Question

The focal length of a concave mirror is__________ its radius of curvature.
A) equal to
B) half of
C) two times
D) negative of

Answer 1

Hint: To find the relation between focal length and radius of curvature of a mirror, we must know about what is focal length and radius of curvature. If we have a value of radius of curvature, then we can find the value of focal length. Focal Length is defined by the distance from the pole of the concave mirror to the focus. Radius of curvature is defined by the distance of the centre of curvature from the pole of the mirror.

Complete step by step solution:
Derivation of relation between focal length and radius of curvature

Let us consider the figure as above.
Let a ray XY parallel to the principal axis of the concave mirror. The ray XY incident at the point Y of a concave mirror. This ray passes through its focus F after reflection. As we know that any ray coming from long distance, when incident on a mirror it passes through the focus of the mirror. This phenomenon is known as the law of reflection.
We know that point C is known as the centre of curvature, then CP is known as radius of curvature. Which is given by \[CP = R\].CY is normal to the mirror at point Y.
As XY is parallel to CP i.e. , \[XY||CP\]
Then angle $\alpha$ is equal to incident angle I, i.e.,\[\alpha = i\] (because these angles are alternate angles)
\[\angle \alpha = \angle r\]\[[\because \angle i = \angle r]\]
Thus, $\vartriangle YCF$ is isosceles. Hence, \[CF = FY\].
Let assume the aperture (or size) of the mirror is small. So point Y will lie very near to point P.
this implies,\[FP \simeq FY\]
Or we get, \[FP = CF\]\[\left[ {\because CF = FY} \right]\]
Therefore radius of curvature CP can be calculated as,
\[
  CP = CF + FP \\
  CP = FP + FP \\
   \Rightarrow CP = 2FP \\
  \therefore R = 2f \\
 \]
 \[ \Rightarrow f = \dfrac{R}{2}\]
Hence, we get the relation between focal length and radius of curvature. Which implies that the focal length is half of the radius of curvature.

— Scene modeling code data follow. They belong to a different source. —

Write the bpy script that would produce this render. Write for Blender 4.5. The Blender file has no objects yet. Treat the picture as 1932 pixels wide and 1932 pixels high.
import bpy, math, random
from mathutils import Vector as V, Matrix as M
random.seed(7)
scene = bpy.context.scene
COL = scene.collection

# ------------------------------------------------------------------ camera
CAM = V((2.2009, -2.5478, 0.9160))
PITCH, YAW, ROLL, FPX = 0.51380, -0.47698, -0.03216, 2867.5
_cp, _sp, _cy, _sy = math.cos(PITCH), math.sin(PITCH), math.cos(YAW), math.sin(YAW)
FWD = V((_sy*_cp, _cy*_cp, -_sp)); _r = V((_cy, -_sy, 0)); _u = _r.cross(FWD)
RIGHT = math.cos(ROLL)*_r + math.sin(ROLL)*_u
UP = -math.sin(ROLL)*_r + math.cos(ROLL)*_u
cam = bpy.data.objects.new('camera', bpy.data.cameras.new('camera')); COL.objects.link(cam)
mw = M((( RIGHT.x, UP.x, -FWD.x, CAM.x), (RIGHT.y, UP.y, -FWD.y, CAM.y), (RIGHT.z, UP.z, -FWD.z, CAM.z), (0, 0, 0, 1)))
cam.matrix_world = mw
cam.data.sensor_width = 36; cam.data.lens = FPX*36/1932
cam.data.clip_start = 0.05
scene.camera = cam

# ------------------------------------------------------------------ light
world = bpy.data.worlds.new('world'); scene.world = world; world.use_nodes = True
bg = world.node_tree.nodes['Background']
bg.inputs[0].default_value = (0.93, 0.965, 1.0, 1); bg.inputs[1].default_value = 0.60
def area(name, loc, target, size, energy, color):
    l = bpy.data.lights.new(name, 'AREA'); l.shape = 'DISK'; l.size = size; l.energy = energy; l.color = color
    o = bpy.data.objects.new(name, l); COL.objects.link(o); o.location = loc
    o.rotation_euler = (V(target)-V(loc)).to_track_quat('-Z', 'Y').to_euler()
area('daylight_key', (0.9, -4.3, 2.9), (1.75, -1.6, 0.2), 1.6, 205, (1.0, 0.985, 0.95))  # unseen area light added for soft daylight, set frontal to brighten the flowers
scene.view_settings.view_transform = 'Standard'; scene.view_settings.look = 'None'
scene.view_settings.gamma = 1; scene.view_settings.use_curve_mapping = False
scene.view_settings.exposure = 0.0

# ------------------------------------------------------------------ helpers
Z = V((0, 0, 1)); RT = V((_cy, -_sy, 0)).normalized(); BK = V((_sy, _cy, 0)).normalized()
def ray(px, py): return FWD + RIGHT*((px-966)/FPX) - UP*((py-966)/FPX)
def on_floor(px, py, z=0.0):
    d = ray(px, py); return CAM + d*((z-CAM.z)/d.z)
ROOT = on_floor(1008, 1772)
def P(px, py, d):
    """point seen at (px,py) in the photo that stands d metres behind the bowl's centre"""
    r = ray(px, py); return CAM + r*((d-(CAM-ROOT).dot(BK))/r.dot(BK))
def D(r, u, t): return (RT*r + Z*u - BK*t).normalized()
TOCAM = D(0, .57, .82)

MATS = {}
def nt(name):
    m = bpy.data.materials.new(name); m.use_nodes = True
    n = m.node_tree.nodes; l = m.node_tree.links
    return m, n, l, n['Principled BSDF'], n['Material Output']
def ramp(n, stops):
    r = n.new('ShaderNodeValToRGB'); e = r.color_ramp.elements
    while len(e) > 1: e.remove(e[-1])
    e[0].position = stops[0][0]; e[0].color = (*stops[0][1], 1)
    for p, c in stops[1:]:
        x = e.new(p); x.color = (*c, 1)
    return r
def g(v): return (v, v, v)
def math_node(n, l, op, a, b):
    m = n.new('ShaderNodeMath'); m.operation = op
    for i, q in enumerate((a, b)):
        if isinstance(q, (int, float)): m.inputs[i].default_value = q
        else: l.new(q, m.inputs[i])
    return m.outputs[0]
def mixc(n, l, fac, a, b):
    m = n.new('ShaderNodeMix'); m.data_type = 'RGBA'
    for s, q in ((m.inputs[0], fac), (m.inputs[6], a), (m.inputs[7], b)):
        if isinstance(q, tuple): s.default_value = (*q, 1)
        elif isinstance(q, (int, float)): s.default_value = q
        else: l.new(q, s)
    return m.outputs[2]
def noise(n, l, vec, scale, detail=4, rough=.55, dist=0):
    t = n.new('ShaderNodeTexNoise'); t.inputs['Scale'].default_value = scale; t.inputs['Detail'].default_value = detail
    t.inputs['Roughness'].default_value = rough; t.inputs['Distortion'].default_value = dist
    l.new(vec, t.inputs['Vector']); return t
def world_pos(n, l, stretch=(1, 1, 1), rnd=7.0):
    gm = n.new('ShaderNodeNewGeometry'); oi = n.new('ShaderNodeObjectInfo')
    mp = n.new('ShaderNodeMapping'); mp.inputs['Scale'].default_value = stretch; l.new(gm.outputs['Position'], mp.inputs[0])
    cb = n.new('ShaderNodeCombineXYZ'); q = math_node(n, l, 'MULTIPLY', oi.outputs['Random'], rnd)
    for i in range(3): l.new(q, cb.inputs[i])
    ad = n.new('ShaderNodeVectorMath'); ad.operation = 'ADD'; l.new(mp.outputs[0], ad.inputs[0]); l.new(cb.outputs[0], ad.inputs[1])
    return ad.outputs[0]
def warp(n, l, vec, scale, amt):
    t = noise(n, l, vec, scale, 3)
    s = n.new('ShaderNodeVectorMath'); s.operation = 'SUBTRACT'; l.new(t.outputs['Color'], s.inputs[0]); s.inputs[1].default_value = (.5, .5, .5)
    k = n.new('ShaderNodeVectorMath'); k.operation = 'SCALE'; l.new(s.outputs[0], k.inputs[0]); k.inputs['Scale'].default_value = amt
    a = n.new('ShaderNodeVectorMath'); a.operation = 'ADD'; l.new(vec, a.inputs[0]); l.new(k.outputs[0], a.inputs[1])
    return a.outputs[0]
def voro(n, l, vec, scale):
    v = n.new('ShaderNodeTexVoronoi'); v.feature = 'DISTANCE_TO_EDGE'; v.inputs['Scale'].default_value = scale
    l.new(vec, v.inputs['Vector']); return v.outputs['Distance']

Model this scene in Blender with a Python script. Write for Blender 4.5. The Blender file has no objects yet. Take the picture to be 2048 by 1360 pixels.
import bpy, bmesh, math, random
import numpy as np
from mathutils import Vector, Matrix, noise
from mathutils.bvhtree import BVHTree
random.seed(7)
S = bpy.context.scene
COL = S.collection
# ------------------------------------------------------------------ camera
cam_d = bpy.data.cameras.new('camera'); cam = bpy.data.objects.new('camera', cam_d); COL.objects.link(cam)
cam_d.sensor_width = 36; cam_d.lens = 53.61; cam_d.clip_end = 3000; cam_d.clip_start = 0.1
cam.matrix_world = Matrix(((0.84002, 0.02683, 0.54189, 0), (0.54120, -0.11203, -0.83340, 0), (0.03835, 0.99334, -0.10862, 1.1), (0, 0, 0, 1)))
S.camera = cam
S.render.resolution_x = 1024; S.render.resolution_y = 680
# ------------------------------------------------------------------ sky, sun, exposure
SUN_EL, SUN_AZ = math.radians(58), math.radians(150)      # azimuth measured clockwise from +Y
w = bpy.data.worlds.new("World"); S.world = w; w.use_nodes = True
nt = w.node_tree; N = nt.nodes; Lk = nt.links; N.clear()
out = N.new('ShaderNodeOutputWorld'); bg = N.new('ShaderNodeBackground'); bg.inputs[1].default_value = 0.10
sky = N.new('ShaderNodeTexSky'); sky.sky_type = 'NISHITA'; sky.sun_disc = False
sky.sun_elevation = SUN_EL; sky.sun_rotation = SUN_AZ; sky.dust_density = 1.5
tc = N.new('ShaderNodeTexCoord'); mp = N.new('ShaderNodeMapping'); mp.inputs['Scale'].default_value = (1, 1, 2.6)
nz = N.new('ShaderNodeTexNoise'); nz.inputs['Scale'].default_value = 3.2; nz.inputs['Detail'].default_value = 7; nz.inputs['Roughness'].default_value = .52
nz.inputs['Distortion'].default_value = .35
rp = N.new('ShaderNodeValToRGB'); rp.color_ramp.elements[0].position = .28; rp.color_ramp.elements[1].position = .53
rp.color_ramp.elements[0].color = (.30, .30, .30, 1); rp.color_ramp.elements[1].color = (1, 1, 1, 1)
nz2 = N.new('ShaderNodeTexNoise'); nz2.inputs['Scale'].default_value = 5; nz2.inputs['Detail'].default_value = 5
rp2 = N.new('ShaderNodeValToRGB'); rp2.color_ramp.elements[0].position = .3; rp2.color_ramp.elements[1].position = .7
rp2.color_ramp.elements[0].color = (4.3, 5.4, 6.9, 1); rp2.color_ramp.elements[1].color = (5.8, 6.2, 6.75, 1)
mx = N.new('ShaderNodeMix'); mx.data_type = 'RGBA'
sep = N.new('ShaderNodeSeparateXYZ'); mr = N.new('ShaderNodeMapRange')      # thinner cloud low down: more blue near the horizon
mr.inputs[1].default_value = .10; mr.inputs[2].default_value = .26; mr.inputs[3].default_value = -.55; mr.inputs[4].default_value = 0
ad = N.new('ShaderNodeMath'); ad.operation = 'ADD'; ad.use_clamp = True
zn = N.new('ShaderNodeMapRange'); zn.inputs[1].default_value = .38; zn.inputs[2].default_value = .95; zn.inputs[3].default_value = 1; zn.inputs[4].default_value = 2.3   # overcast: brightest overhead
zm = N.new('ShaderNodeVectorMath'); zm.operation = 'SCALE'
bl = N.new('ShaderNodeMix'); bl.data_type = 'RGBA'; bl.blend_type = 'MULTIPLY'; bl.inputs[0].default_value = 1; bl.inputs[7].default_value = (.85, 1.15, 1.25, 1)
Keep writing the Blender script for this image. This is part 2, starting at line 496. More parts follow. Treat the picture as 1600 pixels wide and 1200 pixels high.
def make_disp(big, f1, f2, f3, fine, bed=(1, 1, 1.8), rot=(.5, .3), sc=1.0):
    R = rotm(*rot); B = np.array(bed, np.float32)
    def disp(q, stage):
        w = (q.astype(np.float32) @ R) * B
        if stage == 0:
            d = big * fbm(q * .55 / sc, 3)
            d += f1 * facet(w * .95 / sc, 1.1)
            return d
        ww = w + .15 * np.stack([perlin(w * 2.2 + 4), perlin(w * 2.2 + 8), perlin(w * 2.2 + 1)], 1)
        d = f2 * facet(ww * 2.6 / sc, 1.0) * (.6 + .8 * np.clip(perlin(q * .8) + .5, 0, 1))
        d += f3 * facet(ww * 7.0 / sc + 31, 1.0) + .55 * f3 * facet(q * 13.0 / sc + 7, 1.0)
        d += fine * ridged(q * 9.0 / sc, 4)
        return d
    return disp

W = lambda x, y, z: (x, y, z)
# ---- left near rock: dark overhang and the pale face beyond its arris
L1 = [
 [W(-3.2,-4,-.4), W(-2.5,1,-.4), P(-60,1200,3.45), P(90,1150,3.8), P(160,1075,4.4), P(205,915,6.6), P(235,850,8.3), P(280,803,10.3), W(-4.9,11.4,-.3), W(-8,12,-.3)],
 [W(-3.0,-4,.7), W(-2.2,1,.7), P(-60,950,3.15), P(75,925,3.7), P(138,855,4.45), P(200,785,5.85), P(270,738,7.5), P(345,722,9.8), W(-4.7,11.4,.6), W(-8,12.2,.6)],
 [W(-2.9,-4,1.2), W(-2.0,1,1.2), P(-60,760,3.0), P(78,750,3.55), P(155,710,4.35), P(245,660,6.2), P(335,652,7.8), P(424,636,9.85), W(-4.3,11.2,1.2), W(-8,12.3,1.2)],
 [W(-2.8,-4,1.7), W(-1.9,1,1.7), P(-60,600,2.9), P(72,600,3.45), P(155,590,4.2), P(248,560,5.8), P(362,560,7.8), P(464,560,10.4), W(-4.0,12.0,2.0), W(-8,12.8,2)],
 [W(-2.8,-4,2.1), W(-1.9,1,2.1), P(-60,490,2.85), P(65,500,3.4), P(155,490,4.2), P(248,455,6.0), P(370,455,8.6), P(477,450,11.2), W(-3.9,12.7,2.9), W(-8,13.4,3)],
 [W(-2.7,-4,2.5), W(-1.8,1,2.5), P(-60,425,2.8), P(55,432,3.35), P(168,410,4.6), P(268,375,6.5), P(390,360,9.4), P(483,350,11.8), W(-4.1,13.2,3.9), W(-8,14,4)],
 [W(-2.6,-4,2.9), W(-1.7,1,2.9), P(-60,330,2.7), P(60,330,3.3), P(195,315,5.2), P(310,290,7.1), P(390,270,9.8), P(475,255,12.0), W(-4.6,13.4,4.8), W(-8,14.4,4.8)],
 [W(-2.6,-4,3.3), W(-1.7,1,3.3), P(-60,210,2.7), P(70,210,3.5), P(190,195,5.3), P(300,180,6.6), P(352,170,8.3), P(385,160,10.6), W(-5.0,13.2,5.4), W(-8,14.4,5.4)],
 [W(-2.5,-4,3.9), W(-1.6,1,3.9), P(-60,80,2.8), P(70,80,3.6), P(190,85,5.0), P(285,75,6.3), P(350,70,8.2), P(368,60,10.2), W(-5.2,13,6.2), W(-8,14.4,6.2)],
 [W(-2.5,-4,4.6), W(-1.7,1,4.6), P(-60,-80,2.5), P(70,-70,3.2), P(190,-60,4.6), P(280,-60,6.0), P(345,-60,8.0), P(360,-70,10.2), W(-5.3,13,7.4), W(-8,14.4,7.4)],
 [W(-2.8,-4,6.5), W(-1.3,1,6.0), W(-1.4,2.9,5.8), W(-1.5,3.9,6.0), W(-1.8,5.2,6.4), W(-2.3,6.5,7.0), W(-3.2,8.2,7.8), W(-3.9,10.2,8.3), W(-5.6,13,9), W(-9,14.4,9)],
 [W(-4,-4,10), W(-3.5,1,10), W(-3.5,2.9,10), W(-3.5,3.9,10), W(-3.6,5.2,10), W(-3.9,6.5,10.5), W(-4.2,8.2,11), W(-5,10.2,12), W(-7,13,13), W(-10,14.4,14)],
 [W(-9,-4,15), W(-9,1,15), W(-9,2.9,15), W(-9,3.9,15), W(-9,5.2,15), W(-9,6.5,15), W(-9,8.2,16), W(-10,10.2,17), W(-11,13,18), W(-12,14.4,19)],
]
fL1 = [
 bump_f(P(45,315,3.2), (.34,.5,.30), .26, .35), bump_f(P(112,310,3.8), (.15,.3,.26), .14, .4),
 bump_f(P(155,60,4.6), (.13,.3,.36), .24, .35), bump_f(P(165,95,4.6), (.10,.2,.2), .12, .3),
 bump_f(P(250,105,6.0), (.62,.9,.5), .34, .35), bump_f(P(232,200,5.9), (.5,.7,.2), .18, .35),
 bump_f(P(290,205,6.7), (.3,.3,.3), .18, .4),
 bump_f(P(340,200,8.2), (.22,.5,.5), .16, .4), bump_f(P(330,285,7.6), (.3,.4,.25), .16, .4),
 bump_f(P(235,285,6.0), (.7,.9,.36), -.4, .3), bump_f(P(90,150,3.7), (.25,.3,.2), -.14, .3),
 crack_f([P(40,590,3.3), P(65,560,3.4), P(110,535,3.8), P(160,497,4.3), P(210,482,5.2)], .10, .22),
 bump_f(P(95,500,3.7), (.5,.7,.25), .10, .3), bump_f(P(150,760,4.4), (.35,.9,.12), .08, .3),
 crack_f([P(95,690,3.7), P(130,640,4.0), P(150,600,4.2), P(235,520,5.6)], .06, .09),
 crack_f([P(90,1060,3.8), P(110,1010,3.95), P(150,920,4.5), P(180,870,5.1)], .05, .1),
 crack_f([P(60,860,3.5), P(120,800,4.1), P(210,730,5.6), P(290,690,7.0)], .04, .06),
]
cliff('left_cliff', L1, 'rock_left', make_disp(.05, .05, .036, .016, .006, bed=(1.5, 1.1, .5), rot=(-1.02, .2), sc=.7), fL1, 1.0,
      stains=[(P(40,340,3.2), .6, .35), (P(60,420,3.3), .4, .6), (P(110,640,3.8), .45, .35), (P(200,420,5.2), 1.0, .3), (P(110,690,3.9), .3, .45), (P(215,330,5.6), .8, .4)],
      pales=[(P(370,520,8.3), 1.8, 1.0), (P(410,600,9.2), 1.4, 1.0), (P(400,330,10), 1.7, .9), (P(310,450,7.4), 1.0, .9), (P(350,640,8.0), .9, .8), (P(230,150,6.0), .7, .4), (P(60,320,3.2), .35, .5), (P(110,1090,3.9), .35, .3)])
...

Therefore, the correct option is B.

Additional information: Like a plane mirror, a concave mirror, obeys the laws of reflection of light. The rays of light coming from a distant object can be considered to be parallel to each other. When parallel rays of light fall on a concave mirror along its axis, they reflect from the surface of the mirror. These rays meet at a point in front of the mirror. That point is called the Principal focus of the mirror. The nature of the image formed at the focus of the mirror is real, inverted and very small in size.

Note: Students have clear knowledge of law of reflection for concave mirrors. The student must know about properties of parallel lines. Students must have knowledge about alternate angles in parallel lines.